The above Bloomberg Businessweek Report dated 9 June, 2021 flags up a looming game changer in global renewable energy dynamics. As solar, wind and other renewable energies are intermittent, a great deal of the energy produced is simply wasted. If such energies could be transmitted across regions or even continents without massive loss of power, this would open up a brave new world of exploiting gigantic reservoirs of inexhaustible renewables such as the world's largest deserts or wind plains.
Transmission across extremely long distances depends on cross-region infrastructural capacities of High Voltage Direct Current (HVDC) power lines. This is catching on in Western nations including the United States, Japan and Western Europe. HVDC power lines become economical over distances higher than about 500 miles (800km) above ground, and 31 miles (50km) for buried and submarine cables.
According to the Report, China has both a manufacturing and technological edge in Ultra-High-Voltage Direct Current (UHVDC) transmission lines, and has taken a lead in proposing global technical standards and governance for them. (High voltage cables are classed as 500 kilovolts and above, while ultra-high voltage—a Chinese specialty—operate at 800 kilovolts or above.)
The report says:
"If transcontinental, submarine electricity superhighways indeed lie in our shared future, China is showing the way. In December, it completed a $3.45 billion, 970-mile-long, 800-kilovolt UHVDC line to carry solar- and wind-generated power from the high Tibetan plains to China’s center. That followed construction of a 1.1 million-volt cable that can transmit up to 12,000 megawatts of power—a little more than the entire installed generation capacity of Ireland—from the deserts and mountains of Xinjiang province to the doorstep of Shanghai, almost 2,000 miles east."

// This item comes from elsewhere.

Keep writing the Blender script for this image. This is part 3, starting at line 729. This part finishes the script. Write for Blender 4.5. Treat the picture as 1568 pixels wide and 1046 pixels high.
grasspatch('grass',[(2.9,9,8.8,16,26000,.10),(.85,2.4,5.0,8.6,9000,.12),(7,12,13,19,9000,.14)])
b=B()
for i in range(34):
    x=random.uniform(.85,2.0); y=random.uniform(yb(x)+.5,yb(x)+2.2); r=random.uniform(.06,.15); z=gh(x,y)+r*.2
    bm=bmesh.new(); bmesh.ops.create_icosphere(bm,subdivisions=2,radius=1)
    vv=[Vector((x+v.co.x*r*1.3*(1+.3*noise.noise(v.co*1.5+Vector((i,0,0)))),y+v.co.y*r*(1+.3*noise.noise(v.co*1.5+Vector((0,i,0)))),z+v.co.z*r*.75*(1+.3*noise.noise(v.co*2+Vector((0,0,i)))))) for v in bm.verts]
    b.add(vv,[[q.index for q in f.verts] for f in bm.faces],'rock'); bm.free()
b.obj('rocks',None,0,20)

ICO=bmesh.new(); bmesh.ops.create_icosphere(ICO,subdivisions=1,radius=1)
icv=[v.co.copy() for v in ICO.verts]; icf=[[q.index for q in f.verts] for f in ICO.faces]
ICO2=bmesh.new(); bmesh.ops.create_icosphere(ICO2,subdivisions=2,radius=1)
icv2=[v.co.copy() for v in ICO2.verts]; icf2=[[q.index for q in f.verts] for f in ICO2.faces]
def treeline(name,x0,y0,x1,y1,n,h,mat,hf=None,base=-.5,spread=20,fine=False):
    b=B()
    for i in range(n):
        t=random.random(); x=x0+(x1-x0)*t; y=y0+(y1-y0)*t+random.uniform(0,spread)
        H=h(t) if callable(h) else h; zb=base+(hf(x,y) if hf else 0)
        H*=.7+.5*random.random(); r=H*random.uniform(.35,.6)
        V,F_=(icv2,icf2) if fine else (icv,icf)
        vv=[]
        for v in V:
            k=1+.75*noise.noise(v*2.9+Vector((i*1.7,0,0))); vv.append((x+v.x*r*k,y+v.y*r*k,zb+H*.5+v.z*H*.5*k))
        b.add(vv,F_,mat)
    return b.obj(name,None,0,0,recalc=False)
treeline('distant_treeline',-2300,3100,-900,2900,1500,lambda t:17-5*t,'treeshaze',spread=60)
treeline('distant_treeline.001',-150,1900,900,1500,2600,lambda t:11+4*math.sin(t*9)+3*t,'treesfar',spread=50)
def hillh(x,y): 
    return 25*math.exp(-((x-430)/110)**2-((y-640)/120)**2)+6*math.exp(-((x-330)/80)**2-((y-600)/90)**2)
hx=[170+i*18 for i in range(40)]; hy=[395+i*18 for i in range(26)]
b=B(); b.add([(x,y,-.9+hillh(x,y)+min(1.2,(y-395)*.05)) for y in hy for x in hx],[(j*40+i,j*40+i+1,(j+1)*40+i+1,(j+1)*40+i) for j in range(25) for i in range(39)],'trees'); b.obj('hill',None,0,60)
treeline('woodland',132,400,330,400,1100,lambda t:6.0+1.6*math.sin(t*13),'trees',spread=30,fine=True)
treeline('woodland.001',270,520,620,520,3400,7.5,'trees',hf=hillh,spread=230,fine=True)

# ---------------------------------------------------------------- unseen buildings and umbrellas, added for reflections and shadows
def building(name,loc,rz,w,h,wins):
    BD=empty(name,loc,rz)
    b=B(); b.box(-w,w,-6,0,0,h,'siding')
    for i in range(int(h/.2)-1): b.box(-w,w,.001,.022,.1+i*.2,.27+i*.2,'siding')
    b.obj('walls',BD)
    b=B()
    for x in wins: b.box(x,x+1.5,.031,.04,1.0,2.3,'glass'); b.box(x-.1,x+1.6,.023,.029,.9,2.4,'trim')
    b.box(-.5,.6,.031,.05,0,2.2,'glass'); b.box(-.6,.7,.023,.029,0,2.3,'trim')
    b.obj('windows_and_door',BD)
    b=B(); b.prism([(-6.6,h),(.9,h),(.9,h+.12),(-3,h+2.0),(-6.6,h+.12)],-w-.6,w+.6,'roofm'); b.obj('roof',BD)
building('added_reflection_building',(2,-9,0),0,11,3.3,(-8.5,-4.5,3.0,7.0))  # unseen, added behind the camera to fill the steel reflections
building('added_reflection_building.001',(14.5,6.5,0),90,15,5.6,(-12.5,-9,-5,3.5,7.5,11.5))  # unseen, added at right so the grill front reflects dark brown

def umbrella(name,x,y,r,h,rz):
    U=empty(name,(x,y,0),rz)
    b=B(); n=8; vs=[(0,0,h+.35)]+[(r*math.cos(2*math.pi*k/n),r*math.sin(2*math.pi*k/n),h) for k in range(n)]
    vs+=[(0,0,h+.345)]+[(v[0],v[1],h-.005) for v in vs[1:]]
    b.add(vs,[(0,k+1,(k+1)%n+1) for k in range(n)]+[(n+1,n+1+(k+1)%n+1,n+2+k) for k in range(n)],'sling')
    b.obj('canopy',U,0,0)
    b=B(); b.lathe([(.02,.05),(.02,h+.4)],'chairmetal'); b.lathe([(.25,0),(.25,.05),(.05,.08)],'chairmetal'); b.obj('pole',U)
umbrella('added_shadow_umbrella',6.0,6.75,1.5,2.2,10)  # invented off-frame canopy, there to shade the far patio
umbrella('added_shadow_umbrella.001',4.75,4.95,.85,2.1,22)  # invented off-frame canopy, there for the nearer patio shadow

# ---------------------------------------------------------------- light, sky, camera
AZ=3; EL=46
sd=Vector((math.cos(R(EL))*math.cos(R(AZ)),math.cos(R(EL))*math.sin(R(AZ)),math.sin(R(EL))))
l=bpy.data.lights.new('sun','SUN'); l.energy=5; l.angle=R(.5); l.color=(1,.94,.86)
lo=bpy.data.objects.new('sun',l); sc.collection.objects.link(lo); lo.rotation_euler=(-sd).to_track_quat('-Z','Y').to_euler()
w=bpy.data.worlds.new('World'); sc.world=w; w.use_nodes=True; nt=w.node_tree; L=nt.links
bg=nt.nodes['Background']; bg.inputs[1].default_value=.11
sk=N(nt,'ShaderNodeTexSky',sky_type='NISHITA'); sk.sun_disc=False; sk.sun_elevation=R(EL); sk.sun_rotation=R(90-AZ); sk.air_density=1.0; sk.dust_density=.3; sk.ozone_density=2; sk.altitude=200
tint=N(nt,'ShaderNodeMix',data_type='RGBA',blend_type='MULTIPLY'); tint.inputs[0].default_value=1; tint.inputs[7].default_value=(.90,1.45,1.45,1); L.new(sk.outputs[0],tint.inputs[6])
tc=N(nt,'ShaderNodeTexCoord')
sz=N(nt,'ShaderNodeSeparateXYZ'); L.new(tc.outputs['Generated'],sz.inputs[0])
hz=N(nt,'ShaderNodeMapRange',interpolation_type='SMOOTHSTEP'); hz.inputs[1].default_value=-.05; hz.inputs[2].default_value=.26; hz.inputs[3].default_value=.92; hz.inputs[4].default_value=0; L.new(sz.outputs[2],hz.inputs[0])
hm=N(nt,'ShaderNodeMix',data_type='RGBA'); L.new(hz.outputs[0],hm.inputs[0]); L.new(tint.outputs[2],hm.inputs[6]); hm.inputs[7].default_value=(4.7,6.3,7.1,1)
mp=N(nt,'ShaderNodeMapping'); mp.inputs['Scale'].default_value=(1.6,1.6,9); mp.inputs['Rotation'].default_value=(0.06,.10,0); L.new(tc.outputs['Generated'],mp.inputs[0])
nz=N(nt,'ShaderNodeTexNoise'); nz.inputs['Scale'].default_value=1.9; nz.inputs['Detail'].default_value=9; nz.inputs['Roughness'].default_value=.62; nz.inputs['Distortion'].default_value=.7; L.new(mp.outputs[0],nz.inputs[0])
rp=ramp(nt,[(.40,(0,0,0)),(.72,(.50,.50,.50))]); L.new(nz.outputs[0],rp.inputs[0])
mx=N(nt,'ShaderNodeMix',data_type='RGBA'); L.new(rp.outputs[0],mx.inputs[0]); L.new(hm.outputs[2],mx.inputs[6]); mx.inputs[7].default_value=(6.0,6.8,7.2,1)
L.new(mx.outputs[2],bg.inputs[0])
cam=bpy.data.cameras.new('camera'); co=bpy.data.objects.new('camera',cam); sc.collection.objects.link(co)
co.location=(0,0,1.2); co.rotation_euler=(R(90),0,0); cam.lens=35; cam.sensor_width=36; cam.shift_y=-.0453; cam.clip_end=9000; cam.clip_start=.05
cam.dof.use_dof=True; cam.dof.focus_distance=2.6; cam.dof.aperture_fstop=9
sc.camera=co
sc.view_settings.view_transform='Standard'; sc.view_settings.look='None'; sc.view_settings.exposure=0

"The global supergrid effort has been spearheaded by Liu Zhenya, a former head of the State Grid Corp. of China (SGCC), who chairs the Global Energy Interconnection Development and Cooperation Organization, a UN-backed body based in Beijing. Geidco’s phased plan starts by strengthening national grids and moves on to building regional networks, before finally—around 2070—completing construction of a full 18-channel Earth-spanning grid." (see map below)
"SGCC, which is the world’s largest utility, has been on a buying spree that’s enabling it to do some of that first-stage strengthening. Since 2008, it has acquired stakes as high as 85% in electricity distribution companies in the Philippines, Portugal, Australia, Hong Kong, Brazil, Greece, Italy, and last year, Oman. Other Chinese companies have also been buying shares in foreign grids."
However, it's very early days yet. Much of the seemingly grandiose plan remains a desk top exercise. Only the first stage of a Pakistan-China link, due to go live later this year, marks an exception.
Nevertheless, obvious security concerns are beginning to ring alarm bells. For sometime to come, any progress with trans-regional grids is likely to be measured and piecemeal. That said, Climate Change and Sustainable Development issues are poised to accelerate the dynamics for HDVC or UHVDC cross-region transmissions. Watch this space.